Supply Chain Sustainability: A Practical Guide for Continuous Improvement (2015)

This guide outlines practical steps companies can take to achieve supply chain sustainability and presents examples to inspire action.

Primary Functions

  • Further the work of companies in collaborating with their suppliers to deliver tangible and lasting benefits to business, the environment and societies

Detailed Description

Supply chain sustainability is increasingly recognized as a key component of corporate sustainability. In addition to being the right thing to do, managing the social, environmental and economic impacts of supply chains and combating corruption makes good business sense. However, supply chains consist of continuously evolving markets and relationships. To navigate this complex terrain, we offer a few baseline definitions and practical steps that companies can take toward progress, using the United Nations Global Compact principles as the basis to work toward supply chain sustainability.

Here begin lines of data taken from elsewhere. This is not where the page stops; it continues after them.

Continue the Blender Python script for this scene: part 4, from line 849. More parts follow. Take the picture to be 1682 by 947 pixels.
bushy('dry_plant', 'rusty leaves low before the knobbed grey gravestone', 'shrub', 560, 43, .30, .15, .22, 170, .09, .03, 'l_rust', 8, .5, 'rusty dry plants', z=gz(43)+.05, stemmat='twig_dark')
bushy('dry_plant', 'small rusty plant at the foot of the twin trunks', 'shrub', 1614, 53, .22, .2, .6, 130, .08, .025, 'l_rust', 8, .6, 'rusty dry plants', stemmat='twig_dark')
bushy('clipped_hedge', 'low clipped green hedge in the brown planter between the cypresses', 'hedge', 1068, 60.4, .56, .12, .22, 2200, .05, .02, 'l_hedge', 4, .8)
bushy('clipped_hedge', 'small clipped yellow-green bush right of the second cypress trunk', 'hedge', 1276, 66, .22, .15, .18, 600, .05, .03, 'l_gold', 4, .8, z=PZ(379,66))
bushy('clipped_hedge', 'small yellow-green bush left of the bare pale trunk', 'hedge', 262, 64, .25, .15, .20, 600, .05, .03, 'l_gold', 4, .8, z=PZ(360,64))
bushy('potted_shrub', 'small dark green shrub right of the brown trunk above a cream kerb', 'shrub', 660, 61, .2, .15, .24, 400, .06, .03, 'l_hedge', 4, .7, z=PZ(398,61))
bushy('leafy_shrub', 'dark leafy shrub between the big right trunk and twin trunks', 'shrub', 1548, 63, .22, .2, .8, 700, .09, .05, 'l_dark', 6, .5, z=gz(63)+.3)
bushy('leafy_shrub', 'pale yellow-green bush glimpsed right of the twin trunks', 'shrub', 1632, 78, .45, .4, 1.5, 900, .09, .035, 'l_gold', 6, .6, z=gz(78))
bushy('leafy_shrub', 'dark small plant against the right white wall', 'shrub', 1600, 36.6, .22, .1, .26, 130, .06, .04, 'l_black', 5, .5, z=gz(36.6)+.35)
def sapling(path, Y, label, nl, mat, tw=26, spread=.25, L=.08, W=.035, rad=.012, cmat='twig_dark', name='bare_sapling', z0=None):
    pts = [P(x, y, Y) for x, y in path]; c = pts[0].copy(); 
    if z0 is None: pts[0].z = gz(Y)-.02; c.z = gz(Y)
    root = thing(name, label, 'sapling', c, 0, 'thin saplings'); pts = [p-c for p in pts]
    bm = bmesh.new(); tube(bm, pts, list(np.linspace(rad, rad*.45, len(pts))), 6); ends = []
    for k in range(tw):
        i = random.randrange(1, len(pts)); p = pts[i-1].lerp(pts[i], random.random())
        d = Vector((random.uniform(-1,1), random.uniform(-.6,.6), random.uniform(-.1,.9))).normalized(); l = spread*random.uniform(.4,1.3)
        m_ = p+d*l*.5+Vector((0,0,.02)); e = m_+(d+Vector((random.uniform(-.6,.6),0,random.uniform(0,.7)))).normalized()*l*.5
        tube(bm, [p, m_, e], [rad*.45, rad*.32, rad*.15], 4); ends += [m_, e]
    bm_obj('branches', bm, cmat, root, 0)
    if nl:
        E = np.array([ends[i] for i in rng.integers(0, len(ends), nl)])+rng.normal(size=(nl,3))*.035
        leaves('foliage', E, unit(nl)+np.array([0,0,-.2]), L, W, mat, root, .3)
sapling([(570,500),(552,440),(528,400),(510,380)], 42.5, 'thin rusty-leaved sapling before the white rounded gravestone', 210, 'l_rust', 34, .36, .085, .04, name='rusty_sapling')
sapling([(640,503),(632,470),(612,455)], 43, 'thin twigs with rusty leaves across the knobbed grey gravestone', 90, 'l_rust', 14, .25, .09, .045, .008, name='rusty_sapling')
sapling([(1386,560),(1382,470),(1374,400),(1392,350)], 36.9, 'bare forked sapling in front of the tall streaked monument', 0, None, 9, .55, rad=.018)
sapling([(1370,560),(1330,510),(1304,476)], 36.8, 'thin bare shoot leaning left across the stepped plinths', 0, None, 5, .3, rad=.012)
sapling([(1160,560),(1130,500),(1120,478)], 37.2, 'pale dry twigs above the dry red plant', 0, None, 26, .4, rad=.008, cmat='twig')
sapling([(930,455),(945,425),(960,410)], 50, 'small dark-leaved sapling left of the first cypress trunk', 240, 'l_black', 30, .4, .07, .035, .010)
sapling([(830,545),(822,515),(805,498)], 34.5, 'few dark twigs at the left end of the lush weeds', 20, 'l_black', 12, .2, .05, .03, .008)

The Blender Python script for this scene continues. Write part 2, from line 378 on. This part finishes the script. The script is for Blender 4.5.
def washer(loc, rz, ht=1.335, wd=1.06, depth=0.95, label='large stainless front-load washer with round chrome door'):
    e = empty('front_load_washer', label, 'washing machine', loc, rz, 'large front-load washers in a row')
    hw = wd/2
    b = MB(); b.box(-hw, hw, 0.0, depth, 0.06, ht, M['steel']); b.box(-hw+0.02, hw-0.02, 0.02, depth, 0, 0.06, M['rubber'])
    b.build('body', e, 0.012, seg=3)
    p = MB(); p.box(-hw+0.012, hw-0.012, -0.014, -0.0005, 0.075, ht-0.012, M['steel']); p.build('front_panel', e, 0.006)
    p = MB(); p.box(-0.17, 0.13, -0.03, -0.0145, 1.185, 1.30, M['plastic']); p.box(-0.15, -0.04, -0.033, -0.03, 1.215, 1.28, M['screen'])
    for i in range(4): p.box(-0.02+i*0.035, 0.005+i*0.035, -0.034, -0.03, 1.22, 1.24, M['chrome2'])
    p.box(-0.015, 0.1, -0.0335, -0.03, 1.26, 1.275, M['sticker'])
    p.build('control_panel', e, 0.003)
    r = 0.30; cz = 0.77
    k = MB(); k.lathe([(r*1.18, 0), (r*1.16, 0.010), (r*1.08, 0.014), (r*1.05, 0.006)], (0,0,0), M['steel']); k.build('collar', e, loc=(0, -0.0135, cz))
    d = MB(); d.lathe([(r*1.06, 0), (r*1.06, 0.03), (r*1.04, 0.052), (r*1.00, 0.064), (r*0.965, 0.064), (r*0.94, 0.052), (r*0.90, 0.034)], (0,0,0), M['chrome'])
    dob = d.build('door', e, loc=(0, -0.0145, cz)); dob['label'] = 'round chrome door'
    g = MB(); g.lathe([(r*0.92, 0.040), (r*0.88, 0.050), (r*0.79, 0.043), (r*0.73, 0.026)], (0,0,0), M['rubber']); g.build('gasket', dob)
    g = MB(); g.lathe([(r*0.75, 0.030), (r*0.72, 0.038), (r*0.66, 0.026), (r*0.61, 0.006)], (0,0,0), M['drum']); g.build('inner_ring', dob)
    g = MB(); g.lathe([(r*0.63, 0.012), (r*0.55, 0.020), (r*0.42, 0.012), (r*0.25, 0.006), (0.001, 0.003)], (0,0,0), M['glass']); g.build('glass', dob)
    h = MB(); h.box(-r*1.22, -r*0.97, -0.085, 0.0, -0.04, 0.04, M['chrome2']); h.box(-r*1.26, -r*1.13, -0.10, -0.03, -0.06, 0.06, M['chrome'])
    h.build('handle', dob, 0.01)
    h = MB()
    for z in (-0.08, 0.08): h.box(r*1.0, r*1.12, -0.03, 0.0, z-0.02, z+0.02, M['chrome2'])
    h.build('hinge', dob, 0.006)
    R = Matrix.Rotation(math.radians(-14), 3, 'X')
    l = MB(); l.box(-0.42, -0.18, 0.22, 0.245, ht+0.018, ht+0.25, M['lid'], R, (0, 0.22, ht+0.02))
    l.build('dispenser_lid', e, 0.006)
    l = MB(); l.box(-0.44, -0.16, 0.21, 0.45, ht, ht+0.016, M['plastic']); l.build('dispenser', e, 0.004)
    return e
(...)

What is Supply Chain Sustainability?

Supply chain sustainability is the management of environmental, social and economic impacts and the encouragement of good governance practices, throughout the lifecycles of goods and services. The objective of supply chain sustainability is to create, protect and grow long-term environmental, social and economic value for all stakeholders involved in bringing products and services to market. By integrating the UN Global Compact Ten Principles into supply chain relationships, companies can advance corporate sustainability and promote broader sustainable development objectives.

Why is Supply Chain Sustainability important?

Supply chains are the engines for today’s global economy, serving to deliver goods and services around the world, connecting businesses and the individuals who work for them across geographic, industry, cultural and regulatory boundaries.

Supply chain sustainability provides that companies will continue to meet their needs in the future, in economic, social, ethical and environmental terms. It ensures compliance with laws and regulations as well as adherence to and support of international principles for sustainable business conduct. In addition, companies are increasingly taking actions that result in better social, economic and environmental impacts because society expects this and because there are business benefits in doing so.

By managing and seeking to improve environmental, social and economic performance and good governance throughout supply chains, companies act in their own interest, the interests of their stakeholders and the interests of society at large. By implementing supply chain sustainability programmes, companies engage with both direct and sub-tier suppliers, mainstreaming values and actions down to raw material producers and maximizing the overall social, environmental and ethical impact.